__TASK DETAILS__. The lines below are to be quoted exactly, from the first through the one that contains "return np.stack([X /".

◇ ◇ ◇

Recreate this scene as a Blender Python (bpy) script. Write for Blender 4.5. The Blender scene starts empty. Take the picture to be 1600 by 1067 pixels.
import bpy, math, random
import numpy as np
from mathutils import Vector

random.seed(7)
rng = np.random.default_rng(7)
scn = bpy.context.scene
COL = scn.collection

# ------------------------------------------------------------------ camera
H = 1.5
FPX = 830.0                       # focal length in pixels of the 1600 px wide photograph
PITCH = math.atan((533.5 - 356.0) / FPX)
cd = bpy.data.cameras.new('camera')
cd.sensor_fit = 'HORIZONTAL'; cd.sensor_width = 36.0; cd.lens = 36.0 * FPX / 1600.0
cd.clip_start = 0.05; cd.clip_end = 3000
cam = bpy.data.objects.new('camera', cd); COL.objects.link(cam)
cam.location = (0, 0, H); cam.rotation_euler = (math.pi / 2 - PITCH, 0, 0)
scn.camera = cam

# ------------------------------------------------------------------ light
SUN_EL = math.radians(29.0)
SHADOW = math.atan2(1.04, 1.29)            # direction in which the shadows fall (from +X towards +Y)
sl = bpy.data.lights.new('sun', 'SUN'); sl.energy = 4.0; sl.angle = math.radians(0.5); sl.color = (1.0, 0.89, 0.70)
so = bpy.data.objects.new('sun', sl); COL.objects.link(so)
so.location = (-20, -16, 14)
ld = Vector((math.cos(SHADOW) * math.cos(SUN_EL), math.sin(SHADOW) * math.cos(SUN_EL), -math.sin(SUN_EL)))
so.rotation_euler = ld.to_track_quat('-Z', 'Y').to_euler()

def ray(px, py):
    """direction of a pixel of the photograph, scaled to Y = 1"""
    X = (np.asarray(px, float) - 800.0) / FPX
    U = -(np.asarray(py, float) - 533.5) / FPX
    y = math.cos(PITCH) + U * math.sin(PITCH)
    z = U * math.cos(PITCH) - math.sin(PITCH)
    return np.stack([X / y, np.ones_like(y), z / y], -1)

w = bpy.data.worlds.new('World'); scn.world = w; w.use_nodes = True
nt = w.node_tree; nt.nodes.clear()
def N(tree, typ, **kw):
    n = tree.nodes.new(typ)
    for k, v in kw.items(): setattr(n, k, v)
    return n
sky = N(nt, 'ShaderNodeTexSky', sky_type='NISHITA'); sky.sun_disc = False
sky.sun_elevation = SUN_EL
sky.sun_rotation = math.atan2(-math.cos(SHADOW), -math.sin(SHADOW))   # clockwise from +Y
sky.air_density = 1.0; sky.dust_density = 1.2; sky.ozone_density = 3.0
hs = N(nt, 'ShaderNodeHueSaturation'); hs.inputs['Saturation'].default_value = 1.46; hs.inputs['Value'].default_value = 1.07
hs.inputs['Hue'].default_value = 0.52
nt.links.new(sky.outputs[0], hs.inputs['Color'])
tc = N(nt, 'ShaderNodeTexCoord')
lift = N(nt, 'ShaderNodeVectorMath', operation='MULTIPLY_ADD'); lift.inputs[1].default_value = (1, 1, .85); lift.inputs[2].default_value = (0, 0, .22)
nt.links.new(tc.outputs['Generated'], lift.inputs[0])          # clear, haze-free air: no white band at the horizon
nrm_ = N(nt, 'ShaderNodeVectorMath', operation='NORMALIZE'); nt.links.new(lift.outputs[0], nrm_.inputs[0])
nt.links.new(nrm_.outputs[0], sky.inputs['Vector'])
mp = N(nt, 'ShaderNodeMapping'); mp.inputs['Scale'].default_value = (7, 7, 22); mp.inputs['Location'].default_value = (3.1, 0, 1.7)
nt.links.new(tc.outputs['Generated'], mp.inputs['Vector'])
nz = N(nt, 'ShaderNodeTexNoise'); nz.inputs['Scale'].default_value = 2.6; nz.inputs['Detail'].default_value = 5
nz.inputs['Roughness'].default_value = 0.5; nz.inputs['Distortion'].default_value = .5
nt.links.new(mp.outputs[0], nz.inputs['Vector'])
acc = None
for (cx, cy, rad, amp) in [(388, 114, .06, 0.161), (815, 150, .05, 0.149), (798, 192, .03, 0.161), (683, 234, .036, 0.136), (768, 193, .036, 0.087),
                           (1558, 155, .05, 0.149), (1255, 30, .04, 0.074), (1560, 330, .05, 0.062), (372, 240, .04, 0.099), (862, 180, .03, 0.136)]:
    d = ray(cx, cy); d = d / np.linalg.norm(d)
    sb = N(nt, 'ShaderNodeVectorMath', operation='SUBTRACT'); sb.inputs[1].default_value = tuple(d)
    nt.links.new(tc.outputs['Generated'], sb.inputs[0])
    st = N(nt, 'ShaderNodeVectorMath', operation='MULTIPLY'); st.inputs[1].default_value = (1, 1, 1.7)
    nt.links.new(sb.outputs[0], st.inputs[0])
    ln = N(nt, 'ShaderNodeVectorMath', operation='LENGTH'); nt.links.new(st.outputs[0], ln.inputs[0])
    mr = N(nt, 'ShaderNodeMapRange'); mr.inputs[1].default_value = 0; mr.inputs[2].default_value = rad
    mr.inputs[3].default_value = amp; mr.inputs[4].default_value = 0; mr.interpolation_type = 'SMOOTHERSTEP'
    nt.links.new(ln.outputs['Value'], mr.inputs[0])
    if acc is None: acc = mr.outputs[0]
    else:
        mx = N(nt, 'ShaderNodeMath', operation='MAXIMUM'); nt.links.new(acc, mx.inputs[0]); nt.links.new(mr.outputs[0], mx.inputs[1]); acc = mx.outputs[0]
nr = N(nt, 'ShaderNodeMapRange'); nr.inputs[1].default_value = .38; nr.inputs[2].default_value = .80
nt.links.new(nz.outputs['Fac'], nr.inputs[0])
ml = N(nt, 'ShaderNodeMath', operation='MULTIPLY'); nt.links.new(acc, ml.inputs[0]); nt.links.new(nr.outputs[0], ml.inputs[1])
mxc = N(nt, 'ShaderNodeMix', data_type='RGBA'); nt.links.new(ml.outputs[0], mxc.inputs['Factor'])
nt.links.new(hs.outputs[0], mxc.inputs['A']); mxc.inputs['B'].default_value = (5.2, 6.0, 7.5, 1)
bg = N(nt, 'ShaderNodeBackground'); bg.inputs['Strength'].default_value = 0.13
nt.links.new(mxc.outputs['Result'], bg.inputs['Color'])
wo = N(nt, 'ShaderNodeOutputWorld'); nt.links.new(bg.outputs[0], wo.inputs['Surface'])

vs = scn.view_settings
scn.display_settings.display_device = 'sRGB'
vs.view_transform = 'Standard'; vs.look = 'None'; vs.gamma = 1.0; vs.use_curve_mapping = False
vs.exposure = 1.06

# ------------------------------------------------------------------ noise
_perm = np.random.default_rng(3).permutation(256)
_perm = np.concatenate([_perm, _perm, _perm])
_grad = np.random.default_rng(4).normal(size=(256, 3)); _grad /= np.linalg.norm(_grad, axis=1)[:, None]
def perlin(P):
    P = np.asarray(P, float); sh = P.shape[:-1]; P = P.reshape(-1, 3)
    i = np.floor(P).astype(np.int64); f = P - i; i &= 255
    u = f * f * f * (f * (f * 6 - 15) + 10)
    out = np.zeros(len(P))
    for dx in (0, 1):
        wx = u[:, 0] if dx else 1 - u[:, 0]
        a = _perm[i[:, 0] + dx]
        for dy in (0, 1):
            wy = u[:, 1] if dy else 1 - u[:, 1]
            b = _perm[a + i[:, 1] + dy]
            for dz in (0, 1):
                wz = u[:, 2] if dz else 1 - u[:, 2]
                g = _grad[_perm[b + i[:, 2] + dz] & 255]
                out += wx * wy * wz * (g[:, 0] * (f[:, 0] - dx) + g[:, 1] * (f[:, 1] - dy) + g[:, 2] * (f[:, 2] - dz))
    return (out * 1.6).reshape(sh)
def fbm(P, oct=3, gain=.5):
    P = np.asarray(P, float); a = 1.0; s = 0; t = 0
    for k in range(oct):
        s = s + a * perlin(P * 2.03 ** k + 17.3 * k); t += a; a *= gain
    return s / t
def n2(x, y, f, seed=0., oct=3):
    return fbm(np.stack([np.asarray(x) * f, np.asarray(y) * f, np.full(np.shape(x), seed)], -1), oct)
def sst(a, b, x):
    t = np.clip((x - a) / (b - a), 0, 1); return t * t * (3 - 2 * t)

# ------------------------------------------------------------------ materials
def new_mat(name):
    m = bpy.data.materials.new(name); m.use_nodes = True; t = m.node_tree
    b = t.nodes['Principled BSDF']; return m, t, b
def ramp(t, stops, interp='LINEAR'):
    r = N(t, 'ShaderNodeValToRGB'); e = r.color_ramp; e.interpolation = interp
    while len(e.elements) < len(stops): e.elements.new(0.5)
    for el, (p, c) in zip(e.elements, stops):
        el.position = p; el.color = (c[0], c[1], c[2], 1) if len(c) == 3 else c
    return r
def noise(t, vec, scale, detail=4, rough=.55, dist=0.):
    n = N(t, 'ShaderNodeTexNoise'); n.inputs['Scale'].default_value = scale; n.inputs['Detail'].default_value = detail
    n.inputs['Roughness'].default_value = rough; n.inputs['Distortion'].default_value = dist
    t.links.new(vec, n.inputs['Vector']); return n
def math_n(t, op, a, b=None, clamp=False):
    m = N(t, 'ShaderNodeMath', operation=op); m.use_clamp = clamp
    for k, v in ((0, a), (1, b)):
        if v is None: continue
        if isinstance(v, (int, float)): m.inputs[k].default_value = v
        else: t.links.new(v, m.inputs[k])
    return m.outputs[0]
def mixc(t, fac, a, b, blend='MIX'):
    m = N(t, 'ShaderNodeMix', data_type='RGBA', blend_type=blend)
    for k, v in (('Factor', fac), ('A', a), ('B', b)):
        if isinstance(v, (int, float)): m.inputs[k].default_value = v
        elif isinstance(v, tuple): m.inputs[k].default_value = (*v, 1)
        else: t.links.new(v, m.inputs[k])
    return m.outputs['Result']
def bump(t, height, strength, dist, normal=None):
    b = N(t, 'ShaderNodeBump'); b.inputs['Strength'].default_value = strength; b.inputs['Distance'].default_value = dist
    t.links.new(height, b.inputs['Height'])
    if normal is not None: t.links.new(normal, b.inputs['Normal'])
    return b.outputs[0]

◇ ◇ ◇

__PROBLEM SOLUTION__.
Recreate this scene as a Blender Python (bpy) script. Write for Blender 4.5. The Blender scene starts empty. Take the picture to be 1600 by 1067 pixels.
import bpy, math, random
import numpy as np
from mathutils import Vector

random.seed(7)
rng = np.random.default_rng(7)
scn = bpy.context.scene
COL = scn.collection

# ------------------------------------------------------------------ camera
H = 1.5
FPX = 830.0                       # focal length in pixels of the 1600 px wide photograph
PITCH = math.atan((533.5 - 356.0) / FPX)
cd = bpy.data.cameras.new('camera')
cd.sensor_fit = 'HORIZONTAL'; cd.sensor_width = 36.0; cd.lens = 36.0 * FPX / 1600.0
cd.clip_start = 0.05; cd.clip_end = 3000
cam = bpy.data.objects.new('camera', cd); COL.objects.link(cam)
cam.location = (0, 0, H); cam.rotation_euler = (math.pi / 2 - PITCH, 0, 0)
scn.camera = cam

# ------------------------------------------------------------------ light
SUN_EL = math.radians(29.0)
SHADOW = math.atan2(1.04, 1.29)            # direction in which the shadows fall (from +X towards +Y)
sl = bpy.data.lights.new('sun', 'SUN'); sl.energy = 4.0; sl.angle = math.radians(0.5); sl.color = (1.0, 0.89, 0.70)
so = bpy.data.objects.new('sun', sl); COL.objects.link(so)
so.location = (-20, -16, 14)
ld = Vector((math.cos(SHADOW) * math.cos(SUN_EL), math.sin(SHADOW) * math.cos(SUN_EL), -math.sin(SUN_EL)))
so.rotation_euler = ld.to_track_quat('-Z', 'Y').to_euler()

def ray(px, py):
    """direction of a pixel of the photograph, scaled to Y = 1"""
    X = (np.asarray(px, float) - 800.0) / FPX
    U = -(np.asarray(py, float) - 533.5) / FPX
    y = math.cos(PITCH) + U * math.sin(PITCH)
    z = U * math.cos(PITCH) - math.sin(PITCH)
    return np.stack([X / y, np.ones_like(y), z / y], -1)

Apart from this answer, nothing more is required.